Ainsi finit le récit de mon compagnon. Il ne m’étonna pas, car, dans ma petite enfance, j’avais éprouvé quelque chose d’équivalent. On m’avait aussi conduit à un drame sépulcral que j’avais pris au sérieux et dont les scènes cadavériques ont également, pendant des années, troublé mon cerveau. Avis aux parents.

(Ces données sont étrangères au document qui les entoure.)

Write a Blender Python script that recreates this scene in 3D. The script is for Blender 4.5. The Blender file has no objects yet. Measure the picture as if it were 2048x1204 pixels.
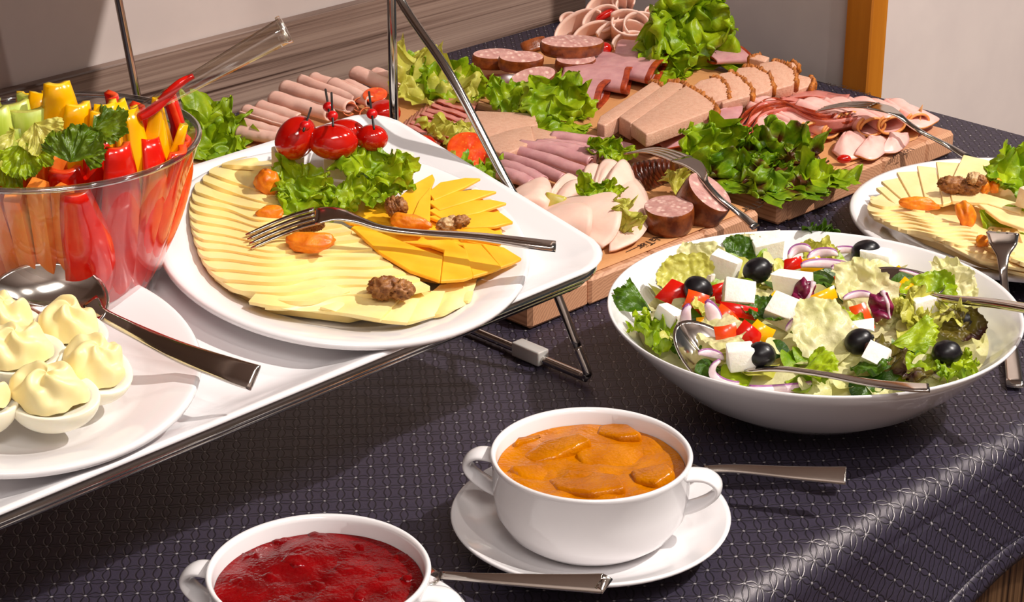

Laissons là ces terreurs enfantines et revenons à la liberté de l’Italie, qui, ainsi que je l’ai dit, était la grande préoccupation du moment. Pauvre peuple, il a bien combattu pour elle ! Il y a quelque mille ans que la Péninsule est un champ de bataille. Nos pères Francs et Gaulois furent les premiers barbares qui se disputèrent ses dépouilles. Depuis, combien n’en a-t-elle pas vu d’autres ? Dans les temps modernes, Espagnols, Allemands, Français, Russes, Anglais, chacun tour à tour, comme les chiens à la curée, en arrachèrent une pièce. La France seule finit par la posséder tout entière, mais pas assez longtemps, malheureusement pour cette Italie ; car si, dès cette époque, administrée à la française, elle était devenue une, à quelle hauteur ne serait-elle pas aujourd’hui ! Les fautes de Napoléon Ier et sa chûte ont fait bien du mal à la France, mais cette chûte a été plus funeste encore aux puissances qui l’ont amenée et à leurs peuples : elle a fait faire un pas rétrograde à la liberté, et retardé d’un siècle la civilisation de l’Europe et la paix du monde.